Students learn how to be a sports marketing superhero

By Rick Vacek
GCU News Bureau

Grand Canyon University students saw the sports marketing future Tuesday afternoon, and it is AJ Maestas.

It is a future that is predictable only in its unpredictability, measurable only in its mystery. It's also, if Maestas’ faster-than-a-speeding-bullet delivery is any indication, able to leap a tall thought in a single bound. The founder and president of Navigate Research insists he's just a numbers guy, but his ability to combine about 14 ideas into one sentence is equally super.

Maestas used almost half of his 1½-hour presentation schooling students on what it will take to break into the industry, emphasizing the importance of “directly relevant experience.” Asked afterward what he looks for in recent college graduates as they walk in the door, he was typically expansive:

“If you think about the rate of change in technology and consumer behavior changing so fast, we actually need someone with an unbelievable aptitude and a thirst for knowledge, the kind of person who loves new challenges and loves being challenged with new challenges because you can’t train for an unknown future, right? We basically try to home-grow them by identifying people who obviously have a technical skill that fits with what we need but also have a serious passion for knowledge and change.”

Maestas knows whereof he speaks. He made SportsBusiness Journal’s “Forty under 40” list this year, and in just nine years his Chicago-based company (he spends half the year at his office in Scottsdale) has become a big player that counts major professional sports leagues, college athletics departments, ESPN, NBC, Farmers Insurance and Southwest Airlines among its clients. Forbes named Navigate Marketing one of the 10 best organizations to work for in sports.

He peppered his audience with a long list of provocative predictions about what’s ahead, all grounded in research. For example:

  • “The future of the media and advertising looks a lot more like sponsorships than traditional advertising.
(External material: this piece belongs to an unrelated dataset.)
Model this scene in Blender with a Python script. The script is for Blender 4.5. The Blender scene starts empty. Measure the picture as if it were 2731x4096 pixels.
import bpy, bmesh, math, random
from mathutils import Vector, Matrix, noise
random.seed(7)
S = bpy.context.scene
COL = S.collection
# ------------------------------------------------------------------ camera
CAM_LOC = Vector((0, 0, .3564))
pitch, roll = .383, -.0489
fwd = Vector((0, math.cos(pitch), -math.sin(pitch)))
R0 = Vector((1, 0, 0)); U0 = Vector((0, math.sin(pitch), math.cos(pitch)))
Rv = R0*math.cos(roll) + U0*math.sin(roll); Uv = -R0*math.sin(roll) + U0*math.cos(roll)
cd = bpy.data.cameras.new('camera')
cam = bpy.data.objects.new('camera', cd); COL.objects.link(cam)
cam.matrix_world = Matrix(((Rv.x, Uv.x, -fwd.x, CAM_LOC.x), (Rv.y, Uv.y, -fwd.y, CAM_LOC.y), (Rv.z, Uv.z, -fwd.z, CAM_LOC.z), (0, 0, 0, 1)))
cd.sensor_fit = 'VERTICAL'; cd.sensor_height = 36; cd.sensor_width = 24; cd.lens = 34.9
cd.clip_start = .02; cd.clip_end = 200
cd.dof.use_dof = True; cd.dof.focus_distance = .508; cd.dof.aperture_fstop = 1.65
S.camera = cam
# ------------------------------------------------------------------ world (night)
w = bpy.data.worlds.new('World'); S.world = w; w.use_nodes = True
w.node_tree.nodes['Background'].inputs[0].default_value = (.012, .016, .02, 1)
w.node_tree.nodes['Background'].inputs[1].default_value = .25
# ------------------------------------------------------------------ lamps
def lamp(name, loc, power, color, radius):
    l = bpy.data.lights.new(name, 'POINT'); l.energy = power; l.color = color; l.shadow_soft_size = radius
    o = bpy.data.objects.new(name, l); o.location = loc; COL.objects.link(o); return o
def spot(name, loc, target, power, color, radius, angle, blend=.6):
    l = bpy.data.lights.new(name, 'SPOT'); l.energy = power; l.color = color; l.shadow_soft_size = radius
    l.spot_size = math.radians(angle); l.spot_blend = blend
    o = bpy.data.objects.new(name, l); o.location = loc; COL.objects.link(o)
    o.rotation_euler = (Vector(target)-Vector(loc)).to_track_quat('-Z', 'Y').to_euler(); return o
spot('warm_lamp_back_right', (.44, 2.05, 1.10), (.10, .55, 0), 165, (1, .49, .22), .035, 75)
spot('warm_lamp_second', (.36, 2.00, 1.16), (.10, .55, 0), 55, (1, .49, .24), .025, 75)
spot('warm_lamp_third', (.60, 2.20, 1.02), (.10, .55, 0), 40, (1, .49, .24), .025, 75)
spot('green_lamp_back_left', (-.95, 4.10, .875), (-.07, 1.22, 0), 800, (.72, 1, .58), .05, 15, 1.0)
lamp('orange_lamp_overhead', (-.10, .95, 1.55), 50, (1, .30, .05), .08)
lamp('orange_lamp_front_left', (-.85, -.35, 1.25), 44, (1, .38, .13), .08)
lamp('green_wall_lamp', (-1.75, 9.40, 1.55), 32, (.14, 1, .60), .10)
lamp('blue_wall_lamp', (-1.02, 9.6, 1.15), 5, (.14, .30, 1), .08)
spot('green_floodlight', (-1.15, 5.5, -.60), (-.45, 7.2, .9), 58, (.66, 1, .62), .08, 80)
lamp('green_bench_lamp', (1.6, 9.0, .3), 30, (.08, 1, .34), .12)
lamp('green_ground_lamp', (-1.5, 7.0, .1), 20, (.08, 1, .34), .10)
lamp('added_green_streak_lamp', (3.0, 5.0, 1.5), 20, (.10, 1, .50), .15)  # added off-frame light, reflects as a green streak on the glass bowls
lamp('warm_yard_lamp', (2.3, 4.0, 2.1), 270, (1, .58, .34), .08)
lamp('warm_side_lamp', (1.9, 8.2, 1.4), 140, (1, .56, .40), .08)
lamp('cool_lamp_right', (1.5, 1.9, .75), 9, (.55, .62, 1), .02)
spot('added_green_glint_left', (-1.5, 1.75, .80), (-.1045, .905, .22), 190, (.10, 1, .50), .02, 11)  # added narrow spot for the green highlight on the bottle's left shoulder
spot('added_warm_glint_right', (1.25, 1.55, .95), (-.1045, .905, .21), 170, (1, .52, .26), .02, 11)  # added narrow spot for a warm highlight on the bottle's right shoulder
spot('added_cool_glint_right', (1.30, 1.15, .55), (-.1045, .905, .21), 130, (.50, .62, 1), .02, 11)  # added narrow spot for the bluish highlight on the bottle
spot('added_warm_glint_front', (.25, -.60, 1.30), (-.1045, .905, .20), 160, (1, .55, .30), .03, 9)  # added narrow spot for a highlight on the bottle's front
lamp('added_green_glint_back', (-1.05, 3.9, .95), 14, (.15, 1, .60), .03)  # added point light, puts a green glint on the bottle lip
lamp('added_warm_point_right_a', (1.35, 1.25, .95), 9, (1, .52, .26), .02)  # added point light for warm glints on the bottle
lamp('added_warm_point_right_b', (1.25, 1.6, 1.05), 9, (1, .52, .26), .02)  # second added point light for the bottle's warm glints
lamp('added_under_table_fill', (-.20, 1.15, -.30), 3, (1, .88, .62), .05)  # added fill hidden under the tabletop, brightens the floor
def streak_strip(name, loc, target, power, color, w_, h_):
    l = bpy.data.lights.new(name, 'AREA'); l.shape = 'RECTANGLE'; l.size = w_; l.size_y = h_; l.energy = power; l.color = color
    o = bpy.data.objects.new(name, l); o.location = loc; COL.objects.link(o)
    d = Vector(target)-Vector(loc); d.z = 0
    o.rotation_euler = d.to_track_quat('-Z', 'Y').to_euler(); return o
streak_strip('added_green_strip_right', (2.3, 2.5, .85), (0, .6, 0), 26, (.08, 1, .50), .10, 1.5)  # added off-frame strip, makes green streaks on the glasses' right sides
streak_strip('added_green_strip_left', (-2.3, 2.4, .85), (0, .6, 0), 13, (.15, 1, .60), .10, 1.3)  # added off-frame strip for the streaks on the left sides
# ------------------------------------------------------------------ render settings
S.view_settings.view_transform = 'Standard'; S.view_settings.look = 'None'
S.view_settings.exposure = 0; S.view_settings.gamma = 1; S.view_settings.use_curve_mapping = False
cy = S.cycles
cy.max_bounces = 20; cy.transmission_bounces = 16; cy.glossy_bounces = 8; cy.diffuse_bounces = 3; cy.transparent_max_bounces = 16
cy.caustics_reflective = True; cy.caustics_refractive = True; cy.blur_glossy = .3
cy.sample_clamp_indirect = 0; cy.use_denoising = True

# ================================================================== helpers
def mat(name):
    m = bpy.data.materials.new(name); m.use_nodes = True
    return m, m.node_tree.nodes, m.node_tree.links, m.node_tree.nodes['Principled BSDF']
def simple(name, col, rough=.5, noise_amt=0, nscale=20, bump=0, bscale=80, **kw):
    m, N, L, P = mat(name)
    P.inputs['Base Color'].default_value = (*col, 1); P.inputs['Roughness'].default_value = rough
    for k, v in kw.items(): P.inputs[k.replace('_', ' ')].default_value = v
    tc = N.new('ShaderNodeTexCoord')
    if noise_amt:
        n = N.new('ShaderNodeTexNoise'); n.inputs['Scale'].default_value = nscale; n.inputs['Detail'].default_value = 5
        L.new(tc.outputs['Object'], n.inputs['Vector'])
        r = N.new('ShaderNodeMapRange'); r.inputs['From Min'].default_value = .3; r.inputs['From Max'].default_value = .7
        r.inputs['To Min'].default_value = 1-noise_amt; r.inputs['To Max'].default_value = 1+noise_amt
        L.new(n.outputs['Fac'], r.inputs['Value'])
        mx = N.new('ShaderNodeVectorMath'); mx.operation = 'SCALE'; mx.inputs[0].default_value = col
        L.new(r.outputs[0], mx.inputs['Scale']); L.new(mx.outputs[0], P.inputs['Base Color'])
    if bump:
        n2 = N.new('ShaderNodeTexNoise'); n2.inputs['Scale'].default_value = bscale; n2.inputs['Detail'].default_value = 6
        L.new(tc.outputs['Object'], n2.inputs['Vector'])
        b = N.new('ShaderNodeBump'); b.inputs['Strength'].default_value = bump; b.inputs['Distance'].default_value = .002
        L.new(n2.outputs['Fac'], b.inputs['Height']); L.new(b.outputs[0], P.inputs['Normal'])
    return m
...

The 30-second TV ad is almost dead.”
  • The future of television is toward hand-held devices and multi-channel networks, led by Microsoft, Apple and Google. “It will, under no terms, stay the way it used to be.”
  • “Most of the exciting opportunities in our industry, no one has experience with — they’re all too new.”

For every bold statement, Maestas could back it up with facts. He zipped through reams of statistics about the state of the sports industry and emphasized repeatedly that you don’t know what you don’t know until you do in-depth surveys of your target audience.

“At its most basic function, research is — instead of trusting your intuition, which is often wrong, or your knowledge, which often is biased to your setting and often is out of date — letting you listen to your customers through their voice,” he said. “We teach people about the future or about today through the reality of what the marketplace wants versus what they think the marketplace wants.”

It was easy to see why Dr. Brian Smith, director of the Colangelo School of Sports Business, had to work for more than three years to get Maestas on campus and introduced him by saying to students, “This is why you come to GCU and study within our sports business program — for the opportunity to learn from and be encouraged by an exceptional real-world industry professional like AJ Maestas. This is a person, an entrepreneur, who is arguably the very best at what he does in the world. Navigate Marketing is the gold standard company for sports marketing research and analytics.”

The students benefited all the more from Maestas’ hard-edged advice about preparing for a career. He began with the simple admonition that people who work in sports have to be more than just fans, they have to treat the job like a job by merging their “avocation with vocation.” But knowledge is power, and in Maestas’ world the thirst for knowledge should never be satiated. He frequently interjected “Have you read (fill in the blank)?” into his discourse.

“If you don’t have an understanding of how the media and television work,” he said, “you need to.”

Maestas warned students that “there is a surplus of labor in sports because it’s cool” and noted that his company does a minimum of 12 reference checks for each candidate — and not the references the job seeker submitted.

He also urged them to go on internships while they’re still in college. “If you don’t want to work for free after you graduate, do it now,” he said. “Everybody works for free at some point.”

One of the toughest tasks for graduates to grasp is how to go about the job search, and Maestas is all about the personal touch. He likes the idea of a handwritten note after an interview, and not just to say thank you — it could mention an article you liked or congratulations for something good that happened to the company. Not surprisingly, it takes research to get a job in research.

“You will have no career in sports unless you take networking seriously,” he said.

But there will be opportunities, Maestas said. The face of sports is changing, literally, by becoming more diverse and forward-thinking.

“We need a staff that reflects the future, not the past,” he said.

The future is now. The future is people like AJ Maestas. Great Scott, how things are changing.